Pour rappel, le SRF fait partie du volet "résolution" de l'Union bancaire et il doit monter graduellement en puissance à partir de janvier 2016. Celui-ci sera alimenté par les contributions nationales des États membres prélevées auprès de l'industrie bancaire et il sera progressivement mutualisé, son capital devant atteindre quelque 55 milliards d'euros d'ici à 2023.

A cet égard, le commissaire a souligné que le SRF "a besoin d’être crédible en termes de fonds disponibles" dès le début. "Si le financement doit être progressivement assuré par l’industrie, il y a besoin d’assurer un financement intermédiaire", a-t-il indiqué.

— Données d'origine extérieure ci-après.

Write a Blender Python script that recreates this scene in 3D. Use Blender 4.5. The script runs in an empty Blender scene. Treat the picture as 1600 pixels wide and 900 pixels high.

Plus largement sur le sujet de l’Union bancaire, le commissaire a insisté sur la nécessité de se concentrer sur la mise en œuvre complète des règles existantes, dont la transposition dans tous les Etats membres de la directive BRRD (sur la résolution des banques).

Par ailleurs, les ministres ont discuté du système de garantie des dépôts au niveau de l’UE. Alors que plusieurs Etats membres n’ont pas de système national "totalement opérationnels" en la matière, la Commission propose une approche en deux phases, la première visant à développer un système de réassurance à partir des systèmes nationaux avant, dans un deuxième temps, de  proposer un système européen.

Interrogé par la presse sur des réticences qui auraient été exprimées par l’Allemagne sur un tel système au niveau de l’UE, Pierre Gramegna a indiqué que les Etats membres étaient prêts à aller vers un tel système, mais que "cela devait être considéré dans une séquence". "La question est de savoir quand le partage des risques va arriver, ne mettons pas la charrue avant les bœufs. Quand nous verrons que nous faisons des progrès dans la mise en œuvre [des décisions], et des progrès dans la responsabilité de tous, alors il sera temps de parler de ce système", a-t-il dit.